Scientists studying the phenomenon discovered that southern Appalachian balds occupied a unique ecological niche. The combination of elevation, exposure, and soil chemistry created conditions where neither forest nor true alpine vegetation could dominate completely. Instead, a complex community of grasses, herbs, and shrubs maintained itself through what ecologists termed "dynamic equilibrium." The system required disturbance, whether from grazing, fire, wind, or ice storms, to prevent any single plant community from excluding the others.

The debate over bald management intensified during the 1960s as visitors began flocking to Gregory Bald specifically to see the azalea blooms. The flowers had become the mountain's signature attraction, drawing thousands of hikers each June to witness displays that some botanists compared to formal gardens. Yet without management, the azalea colonies were slowly being shaded out by encroaching forest. Red maple and tulip poplar seedlings grew taller each year, gradually reducing the light levels that azaleas required for prolific blooming.

In 1983, the National Park Service reversed its policy and began actively maintaining Gregory Bald as a cultural and ecological preserve. Park crews now conduct controlled burns, remove tree seedlings, and manage the azalea populations to maintain the open character that Cherokee and European settlers had sustained for centuries. The work requires careful timing and extensive planning, as managers must balance multiple competing objectives: preserving the bald's grassland ecosystem, maintaining the azalea displays that draw visitors, and respecting the site's significance to Cherokee communities who still consider it sacred.

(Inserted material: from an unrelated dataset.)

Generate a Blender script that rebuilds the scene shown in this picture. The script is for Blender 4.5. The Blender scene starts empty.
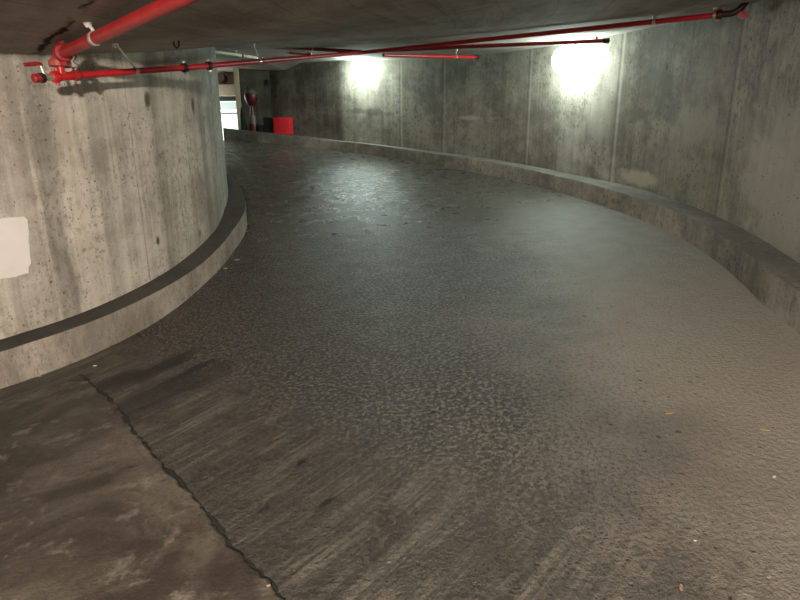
import bpy, bmesh, math, random
import numpy as np
from mathutils import Vector, Matrix
from mathutils.bvhtree import BVHTree

random.seed(7)
sc = bpy.context.scene
COL = sc.collection
V = Vector

# ------------------------------------------------------------------ the ramp
# A helical ramp round a concrete core: every edge is a circle about a centre,
# with the radius wobbling a little and the height growing with the angle.
F_PX, PITCH, ROLL, EYE = 531.03, 0.26087, 0.0090, 1.55
CX, CY = -4.5736, 5.5839
OX, OY = CX + 0.49048, CY - 0.53200
R_IW, R_IC, R_OC, R_OW = 2.6614, 2.8670, 6.7229, 6.9781
H_I, H_O, HEAD = 0.2586, 0.2145, 2.1502
T0, K_RAMP, BLEND, Z_OUT = -0.7630, 0.79988, 0.16908, 0.19046
CK, CT = -0.22554, -0.75507
KN = [-1.5, -1.1, -0.8, -0.5, -0.25, 0.0, 0.2, 0.4, 0.6, 0.8, 1.0, 1.2, 1.5]
DEV = {
 'riw': [-.0094, -.0142, -.0506, -.0317, -.0743, -.0293, -.0277, .0307, .0151, .0074, .0037, .002, .0013],
 'ric': [.0538, .0812, .0258, .0134, -.0456, -.049, .0027, 0, -.0084, -.0065, -.0032, -.0017, -.0011],
 'roc': [.0262, .0398, .0741, .1468, -.0388, .0395, -.0043, -.023, -.0288, -.0891, -.0222, .0168, .0174],
 'row': [-.0048, -.0072, -.0132, -.0261, -.0523, .043, .1288, .0345, .047, .0234, .0119, .0064, .0042],
 'hi': [-.0094, -.0142, .0045, -.0069, -.052, -.0418, -.0337, -.0049, -.0062, -.0039, -.0021, -.0011, -.0008],
 'ho': [.0016, .0024, .0044, .0086, .0049, .001, -.0043, -.0103, .0003, -.0129, -.0091, -.0219, -.0218],
 'hci': [.0056, .0084, .0155, .0013, -.0082, -.0033, -.0052, -.0093, -.0049, -.0026, -.0014, -.0008, -.0006],
 'hco': [.0007, .001, .0019, .0037, .0075, -.0098, .0528, .0318, .0157, .0078, .0039, .0021, .0014]}
dev = lambda g, t: float(np.interp(t, KN, DEV[g]))
TEND = 1.5                               # the ramp reaches the upper level here
def soft(u, s): return s * float(np.logaddexp(0, u / s))
def z_in(t): return K_RAMP * soft(min(t, TEND + .12) - T0, BLEND)
def z_out(t): return z_in(t) + Z_OUT
def z_c(t): return CK * soft(t - CT, .15)
TS = -0.4                                # below this the outer side runs straight back
def outer(r, t):
    tt = max(t, TS)
    x, y = OX + r * math.cos(tt), OY + r * math.sin(tt)
    if t < TS: y -= (TS - t) * 10.9
    return x, y
def inner(r, t): return CX + r * math.cos(t), CY + r * math.sin(t)
r_ic = lambda t: R_IC + dev('ric', t)
r_iw = lambda t: R_IW + dev('riw', t)
r_oc = lambda t: R_OC + dev('roc', t)
YF = 13.0
CORNER = V((-2.92, YF, 0))            # where the outer wall meets the far wall
def r_ow(t):
    r = R_OW + dev('row', t)
    if t > 1.13:                        # straight stretch of wall behind a widening ledge
        a = V((OX + R_OW * math.cos(1.13), OY + R_OW * math.sin(1.13)))
        b = CORNER.to_2d()
        d = V((math.cos(t), math.sin(t))); o = V((OX, OY)); e = b - a
        den = d.x * e.y - d.y * e.x
        w = a - o
        r1 = (w.x * e.y - w.y * e.x) / den
        if t > 1.35:
            r2 = (YF - OY) / math.sin(t)
            r1 = min(r1, r2) if r1 > 0 else r2
        return max(r, r1)
    return r
def h_i(t): return H_I + dev('hi', t)
def h_o(t): return H_O + dev('ho', t)
def c_in(t): return z_in(t) + HEAD + z_c(t) + dev('hci', t)
def c_out(t): return z_out(t) + HEAD + z_c(t) + dev('hco', t)

# ------------------------------------------------------------------ camera
cp, sp, cr, sr = math.cos(PITCH), math.sin(PITCH), math.cos(ROLL), math.sin(ROLL)
EYEP = V((0, 0, EYE))
FWD, X0, U0 = V((0, cp, -sp)), V((1, 0, 0)), V((0, sp, cp))
RIGHT, UP = X0 * cr - U0 * sr, X0 * sr + U0 * cr
cam_d = bpy.data.cameras.new('camera'); cam = bpy.data.objects.new('camera', cam_d); COL.objects.link(cam)
cam.matrix_world = Matrix.Translation(EYEP) @ Matrix((RIGHT, UP, -FWD)).transposed().to_4x4()
cam_d.sensor_width = 36; cam_d.lens = F_PX * 36 / 800; cam_d.clip_start = .05
sc.camera = cam
def ray(px, py): return (FWD + RIGHT * ((px - 400) / F_PX) - UP * ((py - 300) / F_PX))
def at_d(px, py, d): return EYEP + ray(px, py) * d           # d = depth along the view axis
def at_y(px, py, y): r = ray(px, py); return EYEP + r * (y / r.y)

# ------------------------------------------------------------------ node helper
class NT:
    def __init__(s, name, rough=.85, spec=.3):
        s.m = bpy.data.materials.new(name); s.m.use_nodes = True
        s.t = s.m.node_tree; s.n = s.t.nodes
        s.b = s.n['Principled BSDF']; s.b.inputs['Roughness'].default_value = rough
        s.b.inputs['Specular IOR Level'].default_value = spec
    def lk(s, a, b): s.t.links.new(a, b)
    def setin(s, sock, v):
        if hasattr(v, 'is_output') or isinstance(v, bpy.types.NodeSocket): s.lk(v, sock)
        else: sock.default_value = v
    def math(s, op, a, b=0.0, clamp=False):
        n = s.n.new('ShaderNodeMath'); n.operation = op; n.use_clamp = clamp
        s.setin(n.inputs[0], a); s.setin(n.inputs[1], b); return n.outputs[0]
    def uv(s): return s.n.new('ShaderNodeTexCoord').outputs['UV']
    def ob(s): return s.n.new('ShaderNodeTexCoord').outputs['Object']
    def sep(s, v): n = s.n.new('ShaderNodeSeparateXYZ'); s.lk(v, n.inputs[0]); return n.outputs
    def mp(s, v, scale=(1, 1, 1), rot=0, loc=(0, 0, 0)):
        n = s.n.new('ShaderNodeMapping'); s.lk(v, n.inputs[0])
        n.inputs['Scale'].default_value = scale; n.inputs['Rotation'].default_value = (0, 0, rot)
        n.inputs['Location'].default_value = loc; return n.outputs[0]
    def noise(s, v, scale, detail=4, rough=.55, dist=0):
        n = s.n.new('ShaderNodeTexNoise'); s.lk(v, n.inputs['Vector'])
        n.inputs['Scale'].default_value = scale; n.inputs['Detail'].default_value = detail
        n.inputs['Roughness'].default_value = rough; n.inputs['Distortion'].default_value = dist
        return n.outputs[0]
    def voro(s, v, scale, feat='F1'):
        n = s.n.new('ShaderNodeTexVoronoi'); n.feature = feat; s.lk(v, n.inputs['Vector'])
        n.inputs['Scale'].default_value = scale; return n.outputs
    def ramp(s, v, a, b, lo=0.0, hi=1.0):
        n = s.n.new('ShaderNodeMapRange'); n.interpolation_type = 'SMOOTHSTEP'
        s.setin(n.inputs[0], v)
        for i, q in zip((1, 2, 3, 4), (a, b, lo, hi)): n.inputs[i].default_value = q
        return n.outputs[0]
    def mix(s, f, a, b, mode='MIX'):
        n = s.n.new('ShaderNodeMix'); n.data_type = 'RGBA'; n.blend_type = mode
        s.setin(n.inputs[0], f)
        for i, q in ((6, a), (7, b)):
            if isinstance(q, tuple): n.inputs[i].default_value = (*q, 1)
            else: s.lk(q, n.inputs[i])
        return n.outputs[2]
    def spot(s, u, v, cu, cv, ru, rv, wob=None, amt=.5):
        du = s.math('DIVIDE', s.math('SUBTRACT', u, cu), ru); dv = s.math('DIVIDE', s.math('SUBTRACT', v, cv), rv)
        d = s.math('SQRT', s.math('ADD', s.math('MULTIPLY', du, du), s.math('MULTIPLY', dv, dv)))
        if wob is not None: d = s.math('ADD', d, s.math('MULTIPLY', s.math('SUBTRACT', wob, .5), amt))
        return s.ramp(d, 1.0, .35)
    def bump(s, h, dist=.01, st=1.0):
        n = s.n.new('ShaderNodeBump'); s.lk(h, n.inputs['Height'])
        n.inputs['Distance'].default_value = dist; n.inputs['Strength'].default_value = st
        s.lk(n.outputs[0], s.b.inputs['Normal'])
    def out(s, col, rough=None):
        if isinstance(col, tuple): s.b.inputs['Base Color'].default_value = (*col, 1)
        else: s.lk(col, s.b.inputs['Base Color'])
        if rough is not None: s.setin(s.b.inputs['Roughness'], rough)
        return s.m

def simple(name, c, rough=.5, metal=0, var=.12, scale=30, spec=.5):
    k = NT(name, rough, spec); k.b.inputs['Metallic'].default_value = metal
    n = k.noise(k.ob(), scale, 4)
    k.bump(n, .002, .3)
    return k.out(k.mix(k.ramp(n, .3, .7), tuple(x * (1 - var) for x in c), tuple(min(1, x * (1 + var)) for x in c)))

# ------------------------------------------------------------------ mesh helper
def link(name, bm, mats, parent=None, smooth=False, angle=None):
    me = bpy.data.meshes.new(name); bmesh.ops.recalc_face_normals(bm, faces=bm.faces) if smooth != 'keep' else None
    bm.to_mesh(me); bm.free()
    for m in (mats if isinstance(mats, (list, tuple)) else [mats]): me.materials.append(m)
    o = bpy.data.objects.new(name, me); COL.objects.link(o)
    if smooth:
        for p in me.polygons: p.use_smooth = True
        if angle is not None: me.set_sharp_from_angle(angle=angle)
    if parent is not None:
        o.parent = parent
        o.matrix_parent_inverse = Matrix.Translation(parent.location).inverted()
    return o
def thing(name, label, cat, loc, group=None):
    o = bpy.data.objects.new(name, None); COL.objects.link(o); o.location = loc; o.empty_display_size = .1
    return tag(o, label, cat, group)
def tag(o, label=None, cat=None, group=None, kind=None):
    for k, v in (('label', label), ('category', cat), ('group', group), ('kind', kind)):
        if v: o[k] = v
    return o
def struct(o, label=None):
    o['kind'] = 'structure'
    if label: o['label'] = label
    return o
def grid(rows, uvs=None):
    bm = bmesh.new(); vs = [[bm.verts.new(p) for p in r] for r in rows]
    ul = bm.loops.layers.uv.new('UVMap')
    for i in range(len(rows) - 1):
        for j in range(len(rows[0]) - 1):
            f = bm.faces.new((vs[i][j], vs[i + 1][j], vs[i + 1][j + 1], vs[i][j + 1]))
            if uvs:
                for l, (a, b) in zip(f.loops, ((i, j), (i + 1, j), (i + 1, j + 1), (i, j + 1))): l[ul].uv = uvs[a][b]
    return bm
def frame(d):
    d = d.normalized(); a = V((0, 0, 1)) if abs(d.z) < .9 else V((1, 0, 0))
    x = d.cross(a).normalized(); return x, d.cross(x).normalized()
def tube(bm, pts, r, seg=18, cap=True):
    pts = [V(p) for p in pts]; rs = r if isinstance(r, (list, tuple)) else [r] * len(pts)
    x, y = frame(pts[1] - pts[0]); rings = []
    for i, p in enumerate(pts):
        d = (pts[min(i + 1, len(pts) - 1)] - pts[max(i - 1, 0)]).normalized()
        x = (x - d * x.dot(d)).normalized(); y = d.cross(x)
        rings.append([bm.verts.new(p + (x * math.cos(a) + y * math.sin(a)) * rs[i]) for a in [2 * math.pi * k / seg for k in range(seg)]])
    for a, b in zip(rings, rings[1:]):
        for k in range(seg): bm.faces.new((a[k], a[(k + 1) % seg], b[(k + 1) % seg], b[k]))
    if cap: bm.faces.new(rings[0][::-1]); bm.faces.new(rings[-1])
    return bm
def bend(a, b, c, r, n=8):
    """points rounding the corner b of a-b-c with radius-like length r"""
    p, q = b + (a - b).normalized() * r, b + (c - b).normalized() * r
    return [p * (1 - t) ** 2 + b * 2 * t * (1 - t) + q * t * t for t in [i / n for i in range(n + 1)]]
def box(bm, c, s, rot=None, bev=.0):
    r = bmesh.ops.create_cube(bm, size=1, matrix=Matrix.Translation(c) @ (rot.to_4x4() if rot else Matrix()) @ Matrix.Diagonal((*s, 1)))
    if bev:
        es = list({e for v in r['verts'] for e in v.link_edges})
        bmesh.ops.bevel(bm, geom=es, offset=bev, segments=2, profile=.6, affect='EDGES')
    return bm
def T(*a, **k): return tube(bmesh.new(), *a, **k)
def B(*a, **k): return box(bmesh.new(), *a, **k)
def bvh(o):
    return BVHTree.FromPolygons([v.co[:] for v in o.data.vertices], [p.vertices[:] for p in o.data.polygons])
def lin(a, b, n): return [a + (b - a) * i / n for i in range(n + 1)]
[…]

Modern visitors climbing to Gregory Bald encounter a landscape that represents thousands of years of negotiation between human intentions and natural forces. The trail from Cades Cove follows routes established by Cherokee hunters, improved by cattle drovers, and maintained by federal crews. The azaleas that bloom each June descend from plants that survived Cherokee fires, cattle browsing, and decades of forest succession. The grassland itself persists only through management practices that echo, in modified form, the burning and grazing that shaped this summit for millennia.

Standing on Gregory Bald during azalea season, visitors see not just a natural spectacle but the living result of countless decisions made by people who understood that some landscapes require partnership rather than preservation. The Cherokee name Tsistu-yi still fits: this remains rabbit place, where the ordinary rules bend toward something that requires both wildness and human care to survive.